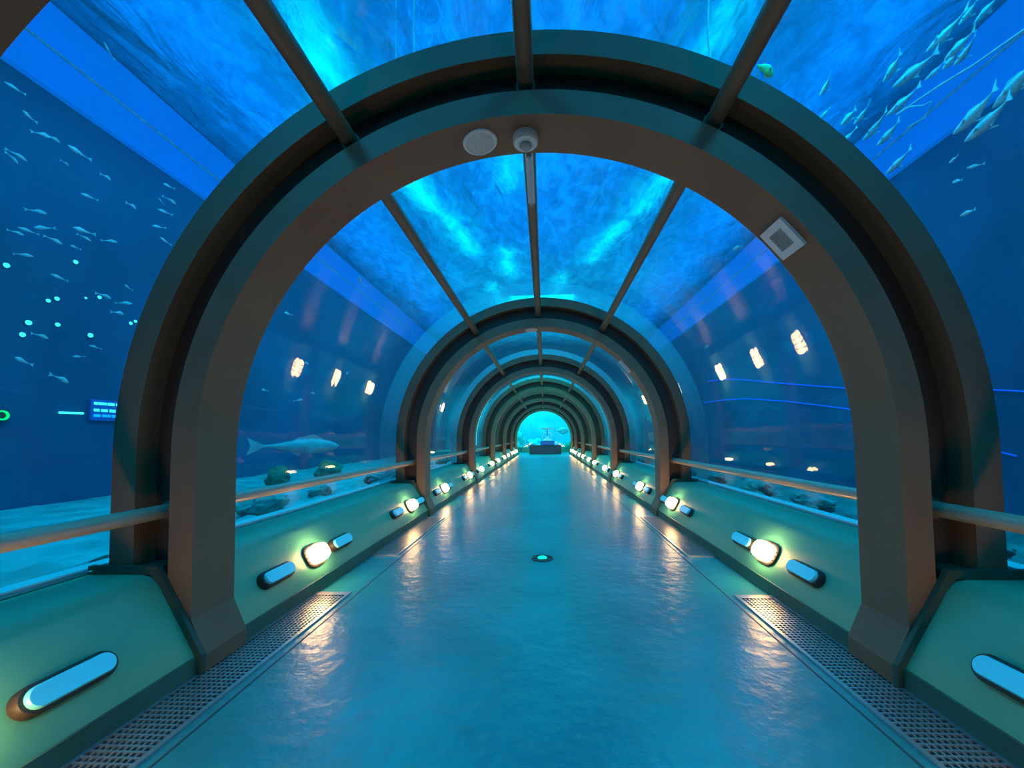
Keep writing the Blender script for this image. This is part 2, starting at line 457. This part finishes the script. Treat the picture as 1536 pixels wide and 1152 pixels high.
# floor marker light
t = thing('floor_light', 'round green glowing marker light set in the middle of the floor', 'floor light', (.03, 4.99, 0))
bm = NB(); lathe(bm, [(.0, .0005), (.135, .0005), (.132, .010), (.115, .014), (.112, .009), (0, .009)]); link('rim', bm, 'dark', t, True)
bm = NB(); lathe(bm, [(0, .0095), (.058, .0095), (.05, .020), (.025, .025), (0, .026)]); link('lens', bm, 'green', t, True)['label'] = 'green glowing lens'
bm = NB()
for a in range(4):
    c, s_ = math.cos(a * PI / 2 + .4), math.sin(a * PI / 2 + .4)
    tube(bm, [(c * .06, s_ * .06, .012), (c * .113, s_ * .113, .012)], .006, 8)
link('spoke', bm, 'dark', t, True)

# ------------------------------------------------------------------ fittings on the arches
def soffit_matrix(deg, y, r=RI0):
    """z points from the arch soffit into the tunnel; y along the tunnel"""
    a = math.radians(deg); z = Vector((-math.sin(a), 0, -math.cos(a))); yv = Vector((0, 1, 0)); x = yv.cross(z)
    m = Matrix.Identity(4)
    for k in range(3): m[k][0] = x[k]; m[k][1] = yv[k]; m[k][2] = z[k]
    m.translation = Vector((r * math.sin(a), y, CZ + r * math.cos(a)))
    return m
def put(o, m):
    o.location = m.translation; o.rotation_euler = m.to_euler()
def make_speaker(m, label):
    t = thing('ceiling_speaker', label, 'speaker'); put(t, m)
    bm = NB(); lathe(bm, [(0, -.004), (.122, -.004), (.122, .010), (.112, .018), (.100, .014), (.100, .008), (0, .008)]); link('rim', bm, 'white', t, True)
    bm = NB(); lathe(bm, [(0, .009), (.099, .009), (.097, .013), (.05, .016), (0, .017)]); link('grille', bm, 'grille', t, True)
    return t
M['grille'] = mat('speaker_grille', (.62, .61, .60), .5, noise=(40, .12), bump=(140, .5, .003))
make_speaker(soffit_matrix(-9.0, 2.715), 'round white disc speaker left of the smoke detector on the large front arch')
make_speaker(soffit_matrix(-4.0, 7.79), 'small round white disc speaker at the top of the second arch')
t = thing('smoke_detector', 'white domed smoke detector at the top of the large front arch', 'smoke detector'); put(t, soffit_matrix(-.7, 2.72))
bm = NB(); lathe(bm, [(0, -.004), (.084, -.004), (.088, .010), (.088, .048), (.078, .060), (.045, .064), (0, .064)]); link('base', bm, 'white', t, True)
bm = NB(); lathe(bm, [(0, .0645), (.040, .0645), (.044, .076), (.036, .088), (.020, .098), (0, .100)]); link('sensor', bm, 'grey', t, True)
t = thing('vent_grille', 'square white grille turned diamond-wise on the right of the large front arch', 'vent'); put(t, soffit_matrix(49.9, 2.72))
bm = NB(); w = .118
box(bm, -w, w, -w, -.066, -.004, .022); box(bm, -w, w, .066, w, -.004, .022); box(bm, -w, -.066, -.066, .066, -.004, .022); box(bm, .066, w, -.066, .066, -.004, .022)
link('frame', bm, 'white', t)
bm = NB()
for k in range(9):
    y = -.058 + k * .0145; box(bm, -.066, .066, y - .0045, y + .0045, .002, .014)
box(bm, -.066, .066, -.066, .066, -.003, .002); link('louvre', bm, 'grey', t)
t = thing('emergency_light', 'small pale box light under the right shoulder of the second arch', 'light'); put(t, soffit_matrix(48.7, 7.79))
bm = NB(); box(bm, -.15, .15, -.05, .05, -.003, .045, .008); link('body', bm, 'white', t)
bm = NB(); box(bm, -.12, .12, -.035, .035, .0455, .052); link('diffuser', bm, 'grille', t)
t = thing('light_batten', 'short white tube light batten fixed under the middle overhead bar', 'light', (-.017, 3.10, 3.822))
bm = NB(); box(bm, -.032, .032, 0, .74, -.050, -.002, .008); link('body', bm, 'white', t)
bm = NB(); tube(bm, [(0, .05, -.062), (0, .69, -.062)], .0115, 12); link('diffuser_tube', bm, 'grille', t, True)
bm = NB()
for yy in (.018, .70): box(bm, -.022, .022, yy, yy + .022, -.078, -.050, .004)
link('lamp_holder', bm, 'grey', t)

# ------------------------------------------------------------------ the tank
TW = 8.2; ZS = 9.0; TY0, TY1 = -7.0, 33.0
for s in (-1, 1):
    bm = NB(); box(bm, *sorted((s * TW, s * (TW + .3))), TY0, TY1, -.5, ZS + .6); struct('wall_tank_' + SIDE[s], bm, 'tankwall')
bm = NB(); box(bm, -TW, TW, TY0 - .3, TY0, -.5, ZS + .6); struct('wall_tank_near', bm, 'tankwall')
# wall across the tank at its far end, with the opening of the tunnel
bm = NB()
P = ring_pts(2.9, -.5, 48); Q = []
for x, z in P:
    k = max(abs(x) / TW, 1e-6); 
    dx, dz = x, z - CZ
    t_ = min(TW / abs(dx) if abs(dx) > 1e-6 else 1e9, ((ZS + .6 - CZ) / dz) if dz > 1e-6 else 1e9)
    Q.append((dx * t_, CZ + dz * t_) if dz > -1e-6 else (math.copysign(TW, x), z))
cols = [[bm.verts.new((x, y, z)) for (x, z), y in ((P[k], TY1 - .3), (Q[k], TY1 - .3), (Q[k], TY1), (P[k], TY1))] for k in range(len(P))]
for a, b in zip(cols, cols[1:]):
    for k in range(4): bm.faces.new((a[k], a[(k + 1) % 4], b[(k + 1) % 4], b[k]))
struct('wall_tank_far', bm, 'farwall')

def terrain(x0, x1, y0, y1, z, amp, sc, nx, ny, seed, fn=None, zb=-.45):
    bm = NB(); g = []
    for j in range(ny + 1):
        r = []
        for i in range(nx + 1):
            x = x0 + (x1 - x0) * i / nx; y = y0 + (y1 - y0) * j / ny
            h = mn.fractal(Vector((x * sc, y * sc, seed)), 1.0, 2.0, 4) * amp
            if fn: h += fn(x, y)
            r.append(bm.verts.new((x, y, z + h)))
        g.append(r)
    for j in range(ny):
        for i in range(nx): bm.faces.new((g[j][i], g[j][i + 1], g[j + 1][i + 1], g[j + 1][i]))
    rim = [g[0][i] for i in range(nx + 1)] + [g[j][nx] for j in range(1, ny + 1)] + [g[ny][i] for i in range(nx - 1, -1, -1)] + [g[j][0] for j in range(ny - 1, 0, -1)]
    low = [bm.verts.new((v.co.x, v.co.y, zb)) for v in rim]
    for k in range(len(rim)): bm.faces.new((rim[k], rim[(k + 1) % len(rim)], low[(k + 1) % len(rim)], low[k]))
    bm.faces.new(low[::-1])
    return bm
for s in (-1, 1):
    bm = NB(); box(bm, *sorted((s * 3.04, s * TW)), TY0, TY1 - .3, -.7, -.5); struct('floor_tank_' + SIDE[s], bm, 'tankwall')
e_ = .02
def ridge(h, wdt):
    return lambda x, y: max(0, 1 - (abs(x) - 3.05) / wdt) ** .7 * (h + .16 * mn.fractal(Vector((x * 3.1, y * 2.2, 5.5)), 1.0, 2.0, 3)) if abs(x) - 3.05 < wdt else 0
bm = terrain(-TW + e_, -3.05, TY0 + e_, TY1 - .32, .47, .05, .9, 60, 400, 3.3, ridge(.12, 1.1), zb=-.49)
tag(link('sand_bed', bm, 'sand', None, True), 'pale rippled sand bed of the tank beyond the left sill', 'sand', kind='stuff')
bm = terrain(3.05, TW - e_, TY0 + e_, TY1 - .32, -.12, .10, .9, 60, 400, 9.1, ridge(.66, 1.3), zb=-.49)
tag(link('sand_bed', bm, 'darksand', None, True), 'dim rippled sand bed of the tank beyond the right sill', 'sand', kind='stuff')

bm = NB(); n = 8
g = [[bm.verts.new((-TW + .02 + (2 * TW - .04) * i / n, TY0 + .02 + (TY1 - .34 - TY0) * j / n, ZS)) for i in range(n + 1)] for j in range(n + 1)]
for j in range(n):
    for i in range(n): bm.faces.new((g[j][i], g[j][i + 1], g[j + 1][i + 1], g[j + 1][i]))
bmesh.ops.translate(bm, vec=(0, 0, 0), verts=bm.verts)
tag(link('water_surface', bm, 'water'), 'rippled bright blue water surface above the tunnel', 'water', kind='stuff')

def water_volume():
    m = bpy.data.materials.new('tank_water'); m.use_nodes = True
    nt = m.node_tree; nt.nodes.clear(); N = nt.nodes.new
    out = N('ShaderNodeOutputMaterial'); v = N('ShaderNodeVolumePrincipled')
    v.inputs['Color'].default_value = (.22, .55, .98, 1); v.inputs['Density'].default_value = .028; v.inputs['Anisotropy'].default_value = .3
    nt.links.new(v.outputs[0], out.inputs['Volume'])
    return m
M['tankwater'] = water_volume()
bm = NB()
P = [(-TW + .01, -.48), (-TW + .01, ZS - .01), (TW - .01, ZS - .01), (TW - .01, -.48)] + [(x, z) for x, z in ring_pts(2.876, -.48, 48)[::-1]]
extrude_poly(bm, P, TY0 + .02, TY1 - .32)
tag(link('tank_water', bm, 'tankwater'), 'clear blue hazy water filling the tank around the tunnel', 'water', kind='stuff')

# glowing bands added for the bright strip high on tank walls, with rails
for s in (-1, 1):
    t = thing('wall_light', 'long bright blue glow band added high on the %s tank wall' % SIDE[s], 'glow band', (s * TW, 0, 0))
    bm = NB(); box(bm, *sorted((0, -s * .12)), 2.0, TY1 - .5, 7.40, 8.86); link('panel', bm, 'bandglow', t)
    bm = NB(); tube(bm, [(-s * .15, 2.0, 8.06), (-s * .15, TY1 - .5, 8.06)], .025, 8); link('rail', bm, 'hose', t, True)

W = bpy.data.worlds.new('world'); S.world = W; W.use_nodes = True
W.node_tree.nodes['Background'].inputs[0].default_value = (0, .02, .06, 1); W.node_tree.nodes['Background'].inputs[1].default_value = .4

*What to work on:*
Write down every line from the opening of the listing to the line with "link('spoke', bm, 'dark', t, True)", both included, and nothing else; the pictures are omitted.

*Written solution:*
Keep writing the Blender script for this image. This is part 2, starting at line 457. This part finishes the script. Treat the picture as 1536 pixels wide and 1152 pixels high.
# floor marker light
t = thing('floor_light', 'round green glowing marker light set in the middle of the floor', 'floor light', (.03, 4.99, 0))
bm = NB(); lathe(bm, [(.0, .0005), (.135, .0005), (.132, .010), (.115, .014), (.112, .009), (0, .009)]); link('rim', bm, 'dark', t, True)
bm = NB(); lathe(bm, [(0, .0095), (.058, .0095), (.05, .020), (.025, .025), (0, .026)]); link('lens', bm, 'green', t, True)['label'] = 'green glowing lens'
bm = NB()
for a in range(4):
    c, s_ = math.cos(a * PI / 2 + .4), math.sin(a * PI / 2 + .4)
    tube(bm, [(c * .06, s_ * .06, .012), (c * .113, s_ * .113, .012)], .006, 8)
link('spoke', bm, 'dark', t, True)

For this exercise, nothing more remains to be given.